Chickens! Outside in the Winter?!


11 Years
Jul 22, 2008
I recently got my baby chickens and I live in the city, I can't tell you how many people have asked mean you are going to keep them outside in the winter?!!

I live in Wisconsin, it does get cold. But I think hundreds of years ago, before electricity etc, people did keep chickens somewhere! It wasn't inside a nice heated garage!

My family thinks it's terrible that these chickens will be outside!

I did buy winter hardy birds, and my coop is well suited for the winter (I'm pretty sure) and they do come with a nice feathered coat!

But what do people think people did years ago?


Opa-wan Chickenobi
12 Years
May 11, 2008
Howell Michigan
Ask them if they see wild birds in the winter. Your birds are much better provided for the wild birds are so they will be just fine.
Last edited:


11 Years
Mar 31, 2008
They keep each other warm. Deep litter method is good insulation in the coop also. If it got real cold you could always run a heating light bulb out there. But your right. My Mom said when she was little her Hens were on their own and they were fine. She remembers running a light bulb out there on an extension cord maybe once when the temp dropped real low.
Last edited:


11 Years
Aug 2, 2008
South Central KY
Show your family the fluffy, downy under-feathers on your birds. It's like a down jacket. If you run your fingers under the harder feathers on top, you can get a pretty good idea just how well insulated those birds are. Wide roosts are good, too, so they can hunker down and keep their feet warm.

My birds have an insulated coop, but it's still a bit drafty, here and there. Nonetheless, it's a lot warmer inside than outside, in cold weather. I can block most of the wind and still allow for ventilation by closing or opening different little chicken doors on each end and one side. In the daytime, even if there's snow everywhere, mine run gleefully out doors when I open the coop, and run out to scratch in the snow. They even take "snow baths" just like dust in the dry weather.

At night, when I close them up, if it's really cold, like below 20F, I watch to see how they're doing. If they're warm enough, there's a bit of space between most of them. If they're all huddled tightly together, I leave on a high-wattage lamp for heat. It's a clamp-type reflector lamp, so I can aim it at the floor below the roosts, and the heat can rise up to the birds. Just a few degrees can make a lot of difference for them.

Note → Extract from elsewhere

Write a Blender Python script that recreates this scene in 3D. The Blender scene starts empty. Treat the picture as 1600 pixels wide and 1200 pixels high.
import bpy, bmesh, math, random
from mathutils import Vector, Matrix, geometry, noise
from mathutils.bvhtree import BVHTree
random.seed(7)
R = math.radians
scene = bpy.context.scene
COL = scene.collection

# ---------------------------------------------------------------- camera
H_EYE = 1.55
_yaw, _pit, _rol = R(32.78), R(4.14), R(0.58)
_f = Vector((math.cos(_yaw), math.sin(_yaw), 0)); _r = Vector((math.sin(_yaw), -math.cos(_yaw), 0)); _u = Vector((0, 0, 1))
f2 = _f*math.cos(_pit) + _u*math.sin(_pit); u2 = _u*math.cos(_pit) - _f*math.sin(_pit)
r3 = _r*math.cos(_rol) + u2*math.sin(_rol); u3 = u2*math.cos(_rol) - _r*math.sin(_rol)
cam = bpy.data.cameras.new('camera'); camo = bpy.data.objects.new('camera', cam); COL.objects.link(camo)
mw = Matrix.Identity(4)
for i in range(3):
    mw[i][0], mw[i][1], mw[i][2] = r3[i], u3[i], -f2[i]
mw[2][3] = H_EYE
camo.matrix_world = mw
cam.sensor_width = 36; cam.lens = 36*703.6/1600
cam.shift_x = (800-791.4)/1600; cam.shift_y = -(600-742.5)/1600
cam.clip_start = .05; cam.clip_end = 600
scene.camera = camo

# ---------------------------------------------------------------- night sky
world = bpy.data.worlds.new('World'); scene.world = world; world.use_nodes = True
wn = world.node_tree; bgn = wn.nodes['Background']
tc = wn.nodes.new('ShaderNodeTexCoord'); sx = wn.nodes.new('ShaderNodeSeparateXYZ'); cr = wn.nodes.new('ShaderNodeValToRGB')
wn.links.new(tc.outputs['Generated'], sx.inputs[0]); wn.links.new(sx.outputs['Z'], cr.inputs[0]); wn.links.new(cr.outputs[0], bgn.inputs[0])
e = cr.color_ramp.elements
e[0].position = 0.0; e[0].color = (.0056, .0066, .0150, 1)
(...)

I have a electric submersible thingy I got at Tractor Supply Co. to keep in the water bucket so it doesn't freeze. I use one of those flexible black water/feed tubs they sell for horses. It's wide enough that if a hen falls into it they can get out again, they can't get stuck if they fall in head-first, like they could in a taller, narrower bucket.


Overrun With Guineas
11 Years
Feb 29, 2008
Barton City, MI
They,like most people seem to now, assumed that chickens come from the store wrapped in plastic

(edited for grammar.)
Last edited:


12 Years
Sep 23, 2007
I worried about this all last winter (our first with chickens). We don't have any electric run out to the henhouse for a heat lamp or anything to actually keep water thawed. They did fine. We watered with warm water from the house in one of the black rubber dog dishes several times a day and inside the henhouse it stayed thawed for a few hours anyway. We also covered the windows and the egg doors with plastic sheeting to cut the drafts, put lots of shavings on the floor, and built them a little "cave" out of hay bales that they could all snuggle into if they got cold. They loved that idea!

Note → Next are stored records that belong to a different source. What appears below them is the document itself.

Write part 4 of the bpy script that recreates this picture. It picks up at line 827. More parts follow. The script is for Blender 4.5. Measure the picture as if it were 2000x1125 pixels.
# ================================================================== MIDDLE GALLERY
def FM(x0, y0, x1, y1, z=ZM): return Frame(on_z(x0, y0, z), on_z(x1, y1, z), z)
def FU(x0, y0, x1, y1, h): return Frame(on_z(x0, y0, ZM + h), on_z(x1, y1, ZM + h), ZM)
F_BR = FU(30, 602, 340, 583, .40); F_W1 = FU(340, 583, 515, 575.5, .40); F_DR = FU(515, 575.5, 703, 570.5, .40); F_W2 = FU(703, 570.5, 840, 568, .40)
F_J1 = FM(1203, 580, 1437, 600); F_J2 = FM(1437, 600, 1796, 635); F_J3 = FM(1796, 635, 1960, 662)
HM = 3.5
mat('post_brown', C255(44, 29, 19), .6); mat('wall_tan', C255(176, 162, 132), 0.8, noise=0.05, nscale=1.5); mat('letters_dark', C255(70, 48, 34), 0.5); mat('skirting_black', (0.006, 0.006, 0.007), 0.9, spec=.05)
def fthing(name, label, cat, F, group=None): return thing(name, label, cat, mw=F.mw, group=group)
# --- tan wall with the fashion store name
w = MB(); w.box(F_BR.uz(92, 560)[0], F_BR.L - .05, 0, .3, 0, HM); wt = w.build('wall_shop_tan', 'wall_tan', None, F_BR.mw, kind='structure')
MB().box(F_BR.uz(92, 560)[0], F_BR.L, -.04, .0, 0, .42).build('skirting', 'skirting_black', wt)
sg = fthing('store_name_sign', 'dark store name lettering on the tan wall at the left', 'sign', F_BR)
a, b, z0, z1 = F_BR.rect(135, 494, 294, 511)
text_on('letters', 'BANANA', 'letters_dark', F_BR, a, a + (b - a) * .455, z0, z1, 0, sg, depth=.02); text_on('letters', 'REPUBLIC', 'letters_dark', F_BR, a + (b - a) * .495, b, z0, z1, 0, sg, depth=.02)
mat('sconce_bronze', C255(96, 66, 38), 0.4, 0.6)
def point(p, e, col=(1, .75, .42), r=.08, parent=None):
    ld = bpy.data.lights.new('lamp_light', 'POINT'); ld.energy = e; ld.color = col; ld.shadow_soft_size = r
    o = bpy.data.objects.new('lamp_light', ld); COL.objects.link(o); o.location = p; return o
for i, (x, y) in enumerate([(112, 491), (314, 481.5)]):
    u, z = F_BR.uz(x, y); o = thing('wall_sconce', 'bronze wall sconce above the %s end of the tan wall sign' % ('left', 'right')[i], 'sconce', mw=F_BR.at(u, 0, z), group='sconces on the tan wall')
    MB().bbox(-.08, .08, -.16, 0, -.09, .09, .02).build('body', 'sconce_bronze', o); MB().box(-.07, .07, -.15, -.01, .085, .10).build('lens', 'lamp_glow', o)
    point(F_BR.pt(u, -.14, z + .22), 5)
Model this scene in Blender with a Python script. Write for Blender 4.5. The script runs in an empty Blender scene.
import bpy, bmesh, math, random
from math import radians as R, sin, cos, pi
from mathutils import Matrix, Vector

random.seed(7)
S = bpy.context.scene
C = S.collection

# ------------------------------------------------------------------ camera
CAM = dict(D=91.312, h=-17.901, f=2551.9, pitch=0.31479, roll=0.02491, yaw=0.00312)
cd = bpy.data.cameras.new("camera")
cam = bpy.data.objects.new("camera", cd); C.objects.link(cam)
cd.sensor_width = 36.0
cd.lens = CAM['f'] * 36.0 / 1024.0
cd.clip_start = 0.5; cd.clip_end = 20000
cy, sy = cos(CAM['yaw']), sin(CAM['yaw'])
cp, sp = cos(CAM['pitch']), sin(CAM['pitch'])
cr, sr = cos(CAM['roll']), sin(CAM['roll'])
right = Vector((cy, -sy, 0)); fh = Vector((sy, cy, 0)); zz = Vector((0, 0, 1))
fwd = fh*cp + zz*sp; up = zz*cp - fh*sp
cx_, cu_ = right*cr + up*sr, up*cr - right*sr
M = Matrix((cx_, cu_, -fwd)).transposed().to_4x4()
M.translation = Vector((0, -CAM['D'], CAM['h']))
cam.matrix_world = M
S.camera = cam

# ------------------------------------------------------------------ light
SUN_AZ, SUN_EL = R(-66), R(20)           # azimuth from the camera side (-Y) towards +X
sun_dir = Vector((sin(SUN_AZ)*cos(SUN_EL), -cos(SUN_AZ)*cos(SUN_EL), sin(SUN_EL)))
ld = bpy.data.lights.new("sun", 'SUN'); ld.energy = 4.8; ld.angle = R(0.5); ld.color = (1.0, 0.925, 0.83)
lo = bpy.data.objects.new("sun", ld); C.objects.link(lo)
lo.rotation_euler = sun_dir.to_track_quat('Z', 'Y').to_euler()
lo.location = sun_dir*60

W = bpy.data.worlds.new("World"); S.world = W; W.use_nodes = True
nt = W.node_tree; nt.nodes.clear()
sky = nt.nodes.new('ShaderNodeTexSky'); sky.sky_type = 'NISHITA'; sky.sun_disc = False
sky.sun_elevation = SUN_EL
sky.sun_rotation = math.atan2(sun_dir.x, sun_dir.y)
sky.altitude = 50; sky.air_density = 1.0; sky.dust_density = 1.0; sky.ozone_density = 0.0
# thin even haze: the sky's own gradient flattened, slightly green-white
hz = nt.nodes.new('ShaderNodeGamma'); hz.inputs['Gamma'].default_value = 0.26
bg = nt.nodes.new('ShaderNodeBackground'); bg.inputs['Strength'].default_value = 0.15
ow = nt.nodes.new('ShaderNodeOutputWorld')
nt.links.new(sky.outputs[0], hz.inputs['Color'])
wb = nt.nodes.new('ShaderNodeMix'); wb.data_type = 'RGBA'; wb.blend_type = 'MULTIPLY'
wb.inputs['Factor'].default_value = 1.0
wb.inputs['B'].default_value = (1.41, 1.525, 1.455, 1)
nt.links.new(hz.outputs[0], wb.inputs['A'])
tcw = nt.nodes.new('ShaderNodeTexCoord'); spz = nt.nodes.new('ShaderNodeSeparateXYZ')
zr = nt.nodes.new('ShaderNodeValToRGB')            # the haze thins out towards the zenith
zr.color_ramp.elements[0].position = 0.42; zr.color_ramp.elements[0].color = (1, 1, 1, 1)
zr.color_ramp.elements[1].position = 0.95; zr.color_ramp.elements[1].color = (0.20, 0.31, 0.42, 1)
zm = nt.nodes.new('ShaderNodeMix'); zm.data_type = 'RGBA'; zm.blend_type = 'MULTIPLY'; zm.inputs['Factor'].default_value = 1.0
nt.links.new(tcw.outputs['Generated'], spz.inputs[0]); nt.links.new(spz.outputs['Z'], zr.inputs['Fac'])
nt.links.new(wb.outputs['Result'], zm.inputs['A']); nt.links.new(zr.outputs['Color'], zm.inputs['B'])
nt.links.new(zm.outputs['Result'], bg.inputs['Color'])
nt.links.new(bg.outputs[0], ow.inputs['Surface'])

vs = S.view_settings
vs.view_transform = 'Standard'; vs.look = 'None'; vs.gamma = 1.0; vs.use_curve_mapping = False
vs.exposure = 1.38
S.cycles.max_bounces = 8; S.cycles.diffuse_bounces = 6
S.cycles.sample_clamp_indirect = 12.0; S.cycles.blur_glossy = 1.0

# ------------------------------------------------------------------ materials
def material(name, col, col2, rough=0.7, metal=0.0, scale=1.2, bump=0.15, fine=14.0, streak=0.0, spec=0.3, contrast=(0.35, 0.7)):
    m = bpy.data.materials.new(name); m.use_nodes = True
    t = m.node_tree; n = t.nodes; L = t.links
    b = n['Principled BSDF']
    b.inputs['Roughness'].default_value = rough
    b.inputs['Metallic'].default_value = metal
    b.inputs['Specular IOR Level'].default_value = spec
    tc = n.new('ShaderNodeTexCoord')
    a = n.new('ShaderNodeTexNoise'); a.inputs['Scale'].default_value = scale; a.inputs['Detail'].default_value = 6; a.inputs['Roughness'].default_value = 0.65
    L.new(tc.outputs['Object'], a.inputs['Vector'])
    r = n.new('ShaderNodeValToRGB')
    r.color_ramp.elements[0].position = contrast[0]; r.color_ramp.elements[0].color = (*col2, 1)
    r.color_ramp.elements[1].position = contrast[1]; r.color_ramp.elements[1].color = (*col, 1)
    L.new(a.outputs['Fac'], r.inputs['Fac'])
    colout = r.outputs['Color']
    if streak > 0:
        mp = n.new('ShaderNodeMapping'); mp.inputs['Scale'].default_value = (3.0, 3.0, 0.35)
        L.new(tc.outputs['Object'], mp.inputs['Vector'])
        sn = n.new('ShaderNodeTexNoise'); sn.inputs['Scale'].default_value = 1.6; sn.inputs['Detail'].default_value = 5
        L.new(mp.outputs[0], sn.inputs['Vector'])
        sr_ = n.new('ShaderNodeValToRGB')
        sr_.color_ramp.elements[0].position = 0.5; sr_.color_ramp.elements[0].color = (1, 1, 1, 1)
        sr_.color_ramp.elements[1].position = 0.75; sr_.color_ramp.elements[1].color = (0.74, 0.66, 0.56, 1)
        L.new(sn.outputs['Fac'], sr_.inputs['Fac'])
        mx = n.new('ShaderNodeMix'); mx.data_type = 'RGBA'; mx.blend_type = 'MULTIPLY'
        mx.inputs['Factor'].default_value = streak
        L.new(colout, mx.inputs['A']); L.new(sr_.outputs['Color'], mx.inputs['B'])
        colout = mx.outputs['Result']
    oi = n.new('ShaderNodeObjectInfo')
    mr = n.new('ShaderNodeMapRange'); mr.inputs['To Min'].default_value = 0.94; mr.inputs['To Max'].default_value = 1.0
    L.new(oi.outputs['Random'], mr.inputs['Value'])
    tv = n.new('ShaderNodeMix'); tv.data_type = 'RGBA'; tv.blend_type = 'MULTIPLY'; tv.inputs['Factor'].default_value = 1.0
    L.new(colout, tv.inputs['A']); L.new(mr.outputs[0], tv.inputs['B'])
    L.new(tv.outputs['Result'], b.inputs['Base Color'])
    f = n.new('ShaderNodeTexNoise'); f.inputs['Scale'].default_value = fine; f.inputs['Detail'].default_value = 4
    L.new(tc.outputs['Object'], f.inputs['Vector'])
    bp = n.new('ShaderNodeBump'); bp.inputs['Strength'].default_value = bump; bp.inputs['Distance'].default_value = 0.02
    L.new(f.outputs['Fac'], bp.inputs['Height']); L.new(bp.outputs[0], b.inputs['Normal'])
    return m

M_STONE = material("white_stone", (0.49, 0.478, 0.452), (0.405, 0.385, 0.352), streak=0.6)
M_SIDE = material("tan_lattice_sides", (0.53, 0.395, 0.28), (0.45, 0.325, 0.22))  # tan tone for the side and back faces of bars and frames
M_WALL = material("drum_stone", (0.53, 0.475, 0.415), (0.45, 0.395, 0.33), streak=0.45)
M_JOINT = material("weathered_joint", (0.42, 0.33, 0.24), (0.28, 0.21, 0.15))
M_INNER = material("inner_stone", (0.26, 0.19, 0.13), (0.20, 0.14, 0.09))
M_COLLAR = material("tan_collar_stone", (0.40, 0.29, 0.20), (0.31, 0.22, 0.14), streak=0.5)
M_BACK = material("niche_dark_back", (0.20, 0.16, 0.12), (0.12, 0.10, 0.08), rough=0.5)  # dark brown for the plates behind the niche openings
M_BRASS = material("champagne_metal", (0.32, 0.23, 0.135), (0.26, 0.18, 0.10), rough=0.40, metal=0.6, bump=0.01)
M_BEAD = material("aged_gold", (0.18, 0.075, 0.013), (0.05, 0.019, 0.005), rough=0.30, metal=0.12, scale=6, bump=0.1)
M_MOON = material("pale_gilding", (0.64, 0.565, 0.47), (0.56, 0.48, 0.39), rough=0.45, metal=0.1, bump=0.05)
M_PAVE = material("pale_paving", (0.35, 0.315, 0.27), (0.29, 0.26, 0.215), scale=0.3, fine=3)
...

I think chickens are like horses- as long as they are fed enough good quality food they generate their own heat.


11 Years
Sep 5, 2008
Love the cave idea. I live in Vermont too and this is our first winter w/ chickens. We built a very well insulated coop but was wondering if they will roost on the floor if it gets too cold. We built the coop on rock with a concrete floor to retain heat.